European Commission - IP/02/1671   13/11/2002

Other available languages: FR DE DA ES NL IT SV PT FI EL

IP/02/1671

Brussels, 13 November 2002

British beef: Commission satisfied that EU law is now respected

The European Commission has finalised its analysis of the French transposition law of Decision 98/256/EC as amended by Decision 98/692/EC and Decision 1999/514/EC allowing for exports of British beef under strictly regulated conditions within the framework of the so-called Date Based Export Scheme. It concluded that the French implementing law fulfilled the conditions of the EU legislation. The Commission is thus satisfied that compliance with EU law has been achieved.

The European Commission has withdrawn its application to the European Court of Justice for the imposition of a daily fine on France for failure to implement the judgment of the Court of Justice (C-1/00) of 13 of December 2001 ordering France to lift the British beef embargo.

The Commission is acting in accordance with the relevant provisions of the EC Treaty in respect of non-compliance by a Member State with its obligations.

The Commission has asked the Court to order that the costs of the case be borne by France as the French authorities have not complied with the judgment of the Court within the deadline set in the reasoned opinion.

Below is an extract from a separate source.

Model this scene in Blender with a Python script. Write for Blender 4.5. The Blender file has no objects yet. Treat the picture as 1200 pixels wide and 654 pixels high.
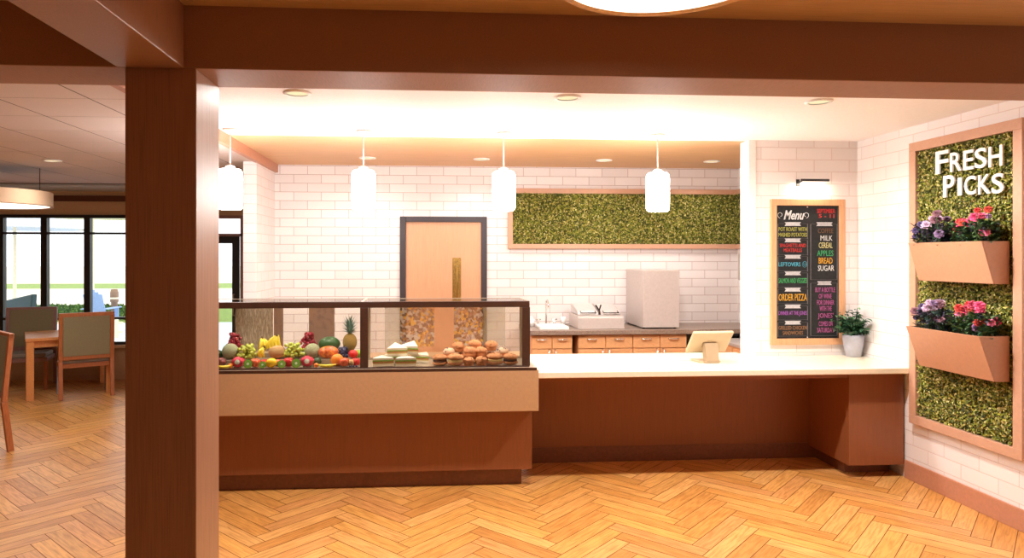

In the light of the experience of this and other similar cases, the Commission has decided to re-examine its approach to the application of Article 228 of the EC Treaty and will return to this at a later date.

Note to editors:

Article 226 and 228 of the EU Treaty establish the legal procedure to be followed if a Member State does not comply with EU legislation or with a Court of Justice judgment. The purpose of these procedures is to achieve compliance with EU law.

Article 226 and 228 provide that after a letter of formal notice, a reasoned opinion is addressed to the Member State concerned specifying the points in respect of which the failure to comply with the legislation or judgment continues and requesting compliance within a specified time limit.

If non-compliance with EU legislation continues, the Commission may bring the case before the Court. In the case of non-compliance with a Court judgment the Commission may bring another action before the Court and specify the amount of the financial penalty which it considers should be imposed on the Member State.